In a heartbreaking betrayal that has inflicted fresh trauma on survivors of Jeffrey Epstein’s sex-trafficking ring, the Department of Justice’s (DOJ) January 30, 2026, release of Epstein-related files inadvertently exposed unredacted victim information—including names, email addresses, and nude photos—while applying heavy redactions that critics say shielded details about powerful figures potentially implicated as co-conspirators or witnesses.
The Epstein Files Transparency Act (H.R. 4405), signed into law by President Trump on November 19, 2025, mandated the DOJ to publish nearly all unclassified records in a searchable, downloadable format by December 19, 2025. Redactions were to be narrowly tailored to protect victims’ privacy and national security, explicitly prohibiting those based on reputational harm or political sensitivities to promote full accountability for Epstein’s crimes and any enablers.
Despite identifying over 6 million potentially responsive pages, the DOJ released approximately 3.5 million pages total—including more than 3 million in the January tranche, along with 180,000 images and 2,000 videos. Media outlets like The New York Times, NBC News, BBC, and PBS reported severe redaction failures: dozens to nearly 100 survivors were identifiable, some never publicly known before, through incomplete blackouts of faces, names, emails, and explicit images. Victims’ lawyers described the errors as potentially “the single most egregious violation of victim privacy in one day in United States history,” with lives “turned upside down.” The DOJ withdrew thousands of documents for corrections, attributing issues to “technical or human error,” but the damage was done. UN experts condemned the flawed process for undermining justice in systematic sexual abuse and trafficking.
Conversely, allegations persist that connections to influential individuals—business tycoons, politicians, and others—were disproportionately redacted or withheld, contrary to the Act’s intent. Some lawmakers, including Rep. Ro Khanna (D-CA), publicly named redacted figures on the House floor, arguing such protections violated the law.
On March 11, 2026, in a rare display of bipartisan outrage, Sens. Jeff Merkley (D-Ore.), Lisa Murkowski (R-Alaska), Ben Ray Luján (D-N.M.), and Dick Durbin (D-Ill.) sent a letter to the Government Accountability Office (GAO), demanding an independent audit of the DOJ’s redaction protocols, compliance with the Act, personnel involved (including contractors, political appointees, or senior Trump administration officials), and any guidance influencing decisions. The letter highlighted the stark disparity: victims exposed while alleged co-conspirators shielded. They urged the nonpartisan GAO to report to Congress on whether due diligence was exercised or if processes potentially covered up evidence of child sexual abuse.
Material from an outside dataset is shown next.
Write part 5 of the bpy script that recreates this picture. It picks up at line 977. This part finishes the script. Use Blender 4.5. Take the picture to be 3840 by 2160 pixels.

This cross-party push exposes deepening distrust in the executive branch’s handling of one of America’s most disturbing scandals—marked by elite impunity, institutional delays, and repeated failures to prioritize survivors. Previous releases fell short of deadlines and completeness, fueling accusations of obstruction. As the GAO weighs the request, the probe could reveal systemic flaws or deliberate biases, determining whether the Act delivered truth and justice—or if powerful interests continue to evade scrutiny, further eroding public confidence in the system.